Adjunct Assistant Professor of Art Judith Linn teaches photography, though she had originally planned to be a painter. Her art school, the Pratt Institute, forced her to take a photography class. "I hated it initially because I was so inept," Linn said. "I dropped it a few times ... I had always been good at art and I wasn't good at [photography]. It was very frustrating."
Linn eventually had to take a late-night session after dropping the class so many times, but in her last semester she had a good professor, Phillip Perkis, who changed everything. "I just got intrigued by [photography]. I couldn't figure it out," Linn said. "Once I learned a little bit of facility…I just became fascinated with it." Linn left painting behind and began to carry her camera everywhere. "I was taking pictures of everything. If I was on the bus in Brooklyn, I took pictures of Brooklyn," Linn said. "I wasn't filtering out what is subject matter or what isn't."
Still beginning her photography career, Linn met and befriended '70s punk icon Patti Smith through their boyfriends and mutual friends in 1968, years before Smith would skyrocket to national fame. "We'd seen a lot of the same movies. We liked a lot of the same music," Linn said. "It was make believe. It was like kids playing dress up more than anything else—fantasizing, and playing different roles." Linn and Smith had fun, and drew upon cinema for inspiration—some of their photos, Linn noted, would not look out of place in a Jean-Luc Godard film.
Linn released a book, Patti Smith 1969-1976, assembling the photos last year. The book is a mixture of both candid and staged black-and-white photos, and documents not only Patti Smith but also Smith's boyfriend and later confidante Robert Mapplethorpe. Some of the photos were taken to promote jewelry Mapplethorpe was making as well. The line between staged and candid photos isn't clear. Linn intended it that way. "I like both, and I like confusing people," Linn said. "It's nice to go back-and-forth." Linn describes it as a visual narrative, beginning with Linn's first photographs and ending just as Smith starts to have a bigger audience outside of just Linn. Linn had never guessed at Smith's future stardom at the time. "She was my friend and she liked to be photographed," Linn explained. "I knew she was very ambitious, and I knew she wanted a bigger audience."
Linn would first have her photography exhibited at P.S. 1 thanks to meeting Mapplethorpe's boyfriend, curator and collector Sam Wagstaff. Wagstaff curated Linn's first photography exhibition in 1980, and Linn has steadily had her work in galleries since. She now has her own gallery through Feature Inc. Feature Inc. acts an agent of sorts, handling any of Linn's body of work.
Linn eventually came to teach photography at her alma mater the Pratt Institute, and has settled now at Vassar. When Linn was at the Pratt Institute, there were only twocourses of study: graphics or art education. It was in graphics that Linn had to take photography, since Linn had no interest in pedagogy. However, when Linn nabbed a job teaching, her thought process was simple. "I got a job teaching. Why not?" she said.

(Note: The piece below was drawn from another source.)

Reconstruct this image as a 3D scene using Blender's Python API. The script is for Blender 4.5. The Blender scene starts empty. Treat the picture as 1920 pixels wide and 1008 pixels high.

Linn's approach to teaching photography is to emphasize its aesthetics. "We try and keep the technical very small, very short and very fast," Linn said. "I want to make it as simple as possible: to demystify the technical part and mystify the aesthetic part."
Linn said it is aesthetics, after all, which is important and meaningful in photography. "What do photographs make you think? What does it do to your brain? What does it do to your thoughts?" Linn said. "How does it affect your perceptions—does it endorse what you see, does it contradict what you see? Sometimes it can really change the way you see the world."
Currently, Linn is working on another photography book, but remains mum on the details. "I haven't gotten very far on it," she said, only revealing its focus is more a location, rather than a person.
Linn recalled a moment she had while putting the book together, a moment she used to conclude the afterword in her book. "I found this tape from one of the times we took photographs together," Linn said. On the cassette, Smith recites a poem by Brian Jones, a founding member of the Rolling Stones. "The tape recorder's on and we leave the room, and I'm listening to this tape," Linn continued, "and I realize I'm waiting for something that happened 40 years ago, and it just blew me away...I never saw the time go by." Linn concluded the afterword of Patti Smith 1969-1976 by writing, "Photographs let you hold the past in your hands, the imaginary past."